(Extracted records)
◇ ◇ ◇ ◇ ◇ ◇ ◇
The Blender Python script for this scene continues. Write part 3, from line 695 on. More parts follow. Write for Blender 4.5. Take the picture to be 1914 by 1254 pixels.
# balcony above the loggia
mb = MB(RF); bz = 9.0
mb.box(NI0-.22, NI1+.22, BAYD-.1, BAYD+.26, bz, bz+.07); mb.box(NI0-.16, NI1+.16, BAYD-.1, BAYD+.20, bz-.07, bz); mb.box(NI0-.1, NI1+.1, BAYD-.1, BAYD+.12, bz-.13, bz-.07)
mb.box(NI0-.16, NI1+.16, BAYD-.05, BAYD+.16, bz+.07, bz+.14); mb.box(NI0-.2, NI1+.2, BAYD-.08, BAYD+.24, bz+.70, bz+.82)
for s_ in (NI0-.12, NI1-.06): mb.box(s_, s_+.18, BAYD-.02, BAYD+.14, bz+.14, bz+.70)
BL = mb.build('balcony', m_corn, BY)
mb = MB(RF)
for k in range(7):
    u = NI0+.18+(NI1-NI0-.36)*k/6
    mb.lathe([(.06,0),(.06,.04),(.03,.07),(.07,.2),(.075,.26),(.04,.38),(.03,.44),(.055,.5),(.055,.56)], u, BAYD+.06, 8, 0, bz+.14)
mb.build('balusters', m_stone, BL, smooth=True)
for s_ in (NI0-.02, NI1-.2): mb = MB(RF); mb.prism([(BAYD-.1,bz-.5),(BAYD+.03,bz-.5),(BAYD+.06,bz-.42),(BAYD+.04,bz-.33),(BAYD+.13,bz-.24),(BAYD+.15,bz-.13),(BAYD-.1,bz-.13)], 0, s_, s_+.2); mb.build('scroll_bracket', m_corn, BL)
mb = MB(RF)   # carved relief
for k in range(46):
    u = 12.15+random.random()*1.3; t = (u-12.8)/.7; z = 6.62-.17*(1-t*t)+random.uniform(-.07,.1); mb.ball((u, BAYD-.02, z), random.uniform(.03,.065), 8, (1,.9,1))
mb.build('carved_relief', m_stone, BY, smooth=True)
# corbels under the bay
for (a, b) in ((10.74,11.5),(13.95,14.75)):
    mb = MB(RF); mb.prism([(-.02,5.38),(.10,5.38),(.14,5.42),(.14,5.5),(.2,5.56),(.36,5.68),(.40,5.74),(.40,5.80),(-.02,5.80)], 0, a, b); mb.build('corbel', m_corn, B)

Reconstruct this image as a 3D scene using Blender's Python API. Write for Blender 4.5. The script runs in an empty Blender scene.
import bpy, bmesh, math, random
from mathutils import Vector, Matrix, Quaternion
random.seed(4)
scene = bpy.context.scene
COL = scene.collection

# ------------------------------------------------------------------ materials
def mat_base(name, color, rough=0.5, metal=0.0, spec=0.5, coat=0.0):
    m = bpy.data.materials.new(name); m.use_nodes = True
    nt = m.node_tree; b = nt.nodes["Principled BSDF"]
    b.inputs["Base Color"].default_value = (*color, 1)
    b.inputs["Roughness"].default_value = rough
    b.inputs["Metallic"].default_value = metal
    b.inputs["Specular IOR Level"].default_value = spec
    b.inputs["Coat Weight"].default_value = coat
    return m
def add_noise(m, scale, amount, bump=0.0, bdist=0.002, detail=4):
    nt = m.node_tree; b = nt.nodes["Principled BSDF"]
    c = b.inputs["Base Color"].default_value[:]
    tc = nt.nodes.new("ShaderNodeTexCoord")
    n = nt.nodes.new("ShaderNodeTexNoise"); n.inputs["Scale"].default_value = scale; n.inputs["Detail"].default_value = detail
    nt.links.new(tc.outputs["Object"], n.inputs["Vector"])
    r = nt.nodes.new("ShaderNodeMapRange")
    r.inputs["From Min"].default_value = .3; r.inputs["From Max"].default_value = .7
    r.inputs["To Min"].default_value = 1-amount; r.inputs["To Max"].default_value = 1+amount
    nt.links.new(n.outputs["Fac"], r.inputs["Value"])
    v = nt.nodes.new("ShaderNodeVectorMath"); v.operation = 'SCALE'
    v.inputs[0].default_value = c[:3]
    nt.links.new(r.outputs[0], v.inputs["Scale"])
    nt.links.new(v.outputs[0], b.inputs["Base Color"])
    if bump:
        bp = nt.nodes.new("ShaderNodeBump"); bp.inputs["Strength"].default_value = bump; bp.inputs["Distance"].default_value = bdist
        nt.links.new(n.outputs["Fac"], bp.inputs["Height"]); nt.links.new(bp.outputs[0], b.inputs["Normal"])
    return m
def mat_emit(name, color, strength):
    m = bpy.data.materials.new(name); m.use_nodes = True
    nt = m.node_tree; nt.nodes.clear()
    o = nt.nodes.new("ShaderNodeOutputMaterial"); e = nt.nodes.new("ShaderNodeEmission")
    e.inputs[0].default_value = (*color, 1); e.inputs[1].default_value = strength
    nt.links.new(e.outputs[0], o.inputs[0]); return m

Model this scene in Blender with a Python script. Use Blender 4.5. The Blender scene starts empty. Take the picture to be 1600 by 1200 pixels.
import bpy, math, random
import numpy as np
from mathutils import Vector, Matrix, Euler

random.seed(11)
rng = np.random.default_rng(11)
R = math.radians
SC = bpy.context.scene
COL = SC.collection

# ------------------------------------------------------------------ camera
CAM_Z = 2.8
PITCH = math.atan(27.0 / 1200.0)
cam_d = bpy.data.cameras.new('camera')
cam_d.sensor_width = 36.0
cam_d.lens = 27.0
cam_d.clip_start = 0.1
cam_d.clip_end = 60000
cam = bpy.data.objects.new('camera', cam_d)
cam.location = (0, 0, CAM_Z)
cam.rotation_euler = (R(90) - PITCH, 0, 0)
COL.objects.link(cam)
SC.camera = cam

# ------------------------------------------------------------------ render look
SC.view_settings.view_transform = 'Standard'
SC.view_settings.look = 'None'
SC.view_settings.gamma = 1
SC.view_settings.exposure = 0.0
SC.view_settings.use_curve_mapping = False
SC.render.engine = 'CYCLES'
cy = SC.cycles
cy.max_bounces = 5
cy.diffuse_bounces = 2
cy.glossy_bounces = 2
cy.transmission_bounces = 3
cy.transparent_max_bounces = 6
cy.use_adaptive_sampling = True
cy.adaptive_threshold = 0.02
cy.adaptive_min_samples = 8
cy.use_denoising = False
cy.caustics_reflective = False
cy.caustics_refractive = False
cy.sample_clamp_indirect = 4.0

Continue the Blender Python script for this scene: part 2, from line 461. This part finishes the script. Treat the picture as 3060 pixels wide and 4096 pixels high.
◇ ◇ ◇ ◇ ◇ ◇ ◇
_The task_
Return the whole listing exactly.

_Final answer_
The Blender Python script for this scene continues. Write part 3, from line 695 on. More parts follow. Write for Blender 4.5. Take the picture to be 1914 by 1254 pixels.
# balcony above the loggia
mb = MB(RF); bz = 9.0
mb.box(NI0-.22, NI1+.22, BAYD-.1, BAYD+.26, bz, bz+.07); mb.box(NI0-.16, NI1+.16, BAYD-.1, BAYD+.20, bz-.07, bz); mb.box(NI0-.1, NI1+.1, BAYD-.1, BAYD+.12, bz-.13, bz-.07)
mb.box(NI0-.16, NI1+.16, BAYD-.05, BAYD+.16, bz+.07, bz+.14); mb.box(NI0-.2, NI1+.2, BAYD-.08, BAYD+.24, bz+.70, bz+.82)
for s_ in (NI0-.12, NI1-.06): mb.box(s_, s_+.18, BAYD-.02, BAYD+.14, bz+.14, bz+.70)
BL = mb.build('balcony', m_corn, BY)
mb = MB(RF)
for k in range(7):
    u = NI0+.18+(NI1-NI0-.36)*k/6
    mb.lathe([(.06,0),(.06,.04),(.03,.07),(.07,.2),(.075,.26),(.04,.38),(.03,.44),(.055,.5),(.055,.56)], u, BAYD+.06, 8, 0, bz+.14)
mb.build('balusters', m_stone, BL, smooth=True)
for s_ in (NI0-.02, NI1-.2): mb = MB(RF); mb.prism([(BAYD-.1,bz-.5),(BAYD+.03,bz-.5),(BAYD+.06,bz-.42),(BAYD+.04,bz-.33),(BAYD+.13,bz-.24),(BAYD+.15,bz-.13),(BAYD-.1,bz-.13)], 0, s_, s_+.2); mb.build('scroll_bracket', m_corn, BL)
mb = MB(RF)   # carved relief
for k in range(46):
    u = 12.15+random.random()*1.3; t = (u-12.8)/.7; z = 6.62-.17*(1-t*t)+random.uniform(-.07,.1); mb.ball((u, BAYD-.02, z), random.uniform(.03,.065), 8, (1,.9,1))
mb.build('carved_relief', m_stone, BY, smooth=True)
# corbels under the bay
for (a, b) in ((10.74,11.5),(13.95,14.75)):
    mb = MB(RF); mb.prism([(-.02,5.38),(.10,5.38),(.14,5.42),(.14,5.5),(.2,5.56),(.36,5.68),(.40,5.74),(.40,5.80),(-.02,5.80)], 0, a, b); mb.build('corbel', m_corn, B)

Reconstruct this image as a 3D scene using Blender's Python API. Write for Blender 4.5. The script runs in an empty Blender scene.
import bpy, bmesh, math, random
from mathutils import Vector, Matrix, Quaternion
random.seed(4)
scene = bpy.context.scene
COL = scene.collection

# ------------------------------------------------------------------ materials
def mat_base(name, color, rough=0.5, metal=0.0, spec=0.5, coat=0.0):
    m = bpy.data.materials.new(name); m.use_nodes = True
    nt = m.node_tree; b = nt.nodes["Principled BSDF"]
    b.inputs["Base Color"].default_value = (*color, 1)
    b.inputs["Roughness"].default_value = rough
    b.inputs["Metallic"].default_value = metal
    b.inputs["Specular IOR Level"].default_value = spec
    b.inputs["Coat Weight"].default_value = coat
    return m
def add_noise(m, scale, amount, bump=0.0, bdist=0.002, detail=4):
    nt = m.node_tree; b = nt.nodes["Principled BSDF"]
    c = b.inputs["Base Color"].default_value[:]
    tc = nt.nodes.new("ShaderNodeTexCoord")
    n = nt.nodes.new("ShaderNodeTexNoise"); n.inputs["Scale"].default_value = scale; n.inputs["Detail"].default_value = detail
    nt.links.new(tc.outputs["Object"], n.inputs["Vector"])
    r = nt.nodes.new("ShaderNodeMapRange")
    r.inputs["From Min"].default_value = .3; r.inputs["From Max"].default_value = .7
    r.inputs["To Min"].default_value = 1-amount; r.inputs["To Max"].default_value = 1+amount
    nt.links.new(n.outputs["Fac"], r.inputs["Value"])
    v = nt.nodes.new("ShaderNodeVectorMath"); v.operation = 'SCALE'
    v.inputs[0].default_value = c[:3]
    nt.links.new(r.outputs[0], v.inputs["Scale"])
    nt.links.new(v.outputs[0], b.inputs["Base Color"])
    if bump:
        bp = nt.nodes.new("ShaderNodeBump"); bp.inputs["Strength"].default_value = bump; bp.inputs["Distance"].default_value = bdist
        nt.links.new(n.outputs["Fac"], bp.inputs["Height"]); nt.links.new(bp.outputs[0], b.inputs["Normal"])
    return m
def mat_emit(name, color, strength):
    m = bpy.data.materials.new(name); m.use_nodes = True
    nt = m.node_tree; nt.nodes.clear()
    o = nt.nodes.new("ShaderNodeOutputMaterial"); e = nt.nodes.new("ShaderNodeEmission")
    e.inputs[0].default_value = (*color, 1); e.inputs[1].default_value = strength
    nt.links.new(e.outputs[0], o.inputs[0]); return m

Model this scene in Blender with a Python script. Use Blender 4.5. The Blender scene starts empty. Take the picture to be 1600 by 1200 pixels.
import bpy, math, random
import numpy as np
from mathutils import Vector, Matrix, Euler

random.seed(11)
rng = np.random.default_rng(11)
R = math.radians
SC = bpy.context.scene
COL = SC.collection

# ------------------------------------------------------------------ camera
CAM_Z = 2.8
PITCH = math.atan(27.0 / 1200.0)
cam_d = bpy.data.cameras.new('camera')
cam_d.sensor_width = 36.0
cam_d.lens = 27.0
cam_d.clip_start = 0.1
cam_d.clip_end = 60000
cam = bpy.data.objects.new('camera', cam_d)
cam.location = (0, 0, CAM_Z)
cam.rotation_euler = (R(90) - PITCH, 0, 0)
COL.objects.link(cam)
SC.camera = cam

# ------------------------------------------------------------------ render look
SC.view_settings.view_transform = 'Standard'
SC.view_settings.look = 'None'
SC.view_settings.gamma = 1
SC.view_settings.exposure = 0.0
SC.view_settings.use_curve_mapping = False
SC.render.engine = 'CYCLES'
cy = SC.cycles
cy.max_bounces = 5
cy.diffuse_bounces = 2
cy.glossy_bounces = 2
cy.transmission_bounces = 3
cy.transparent_max_bounces = 6
cy.use_adaptive_sampling = True
cy.adaptive_threshold = 0.02
cy.adaptive_min_samples = 8
cy.use_denoising = False
cy.caustics_reflective = False
cy.caustics_refractive = False
cy.sample_clamp_indirect = 4.0

Continue the Blender Python script for this scene: part 2, from line 461. This part finishes the script. Treat the picture as 3060 pixels wide and 4096 pixels high.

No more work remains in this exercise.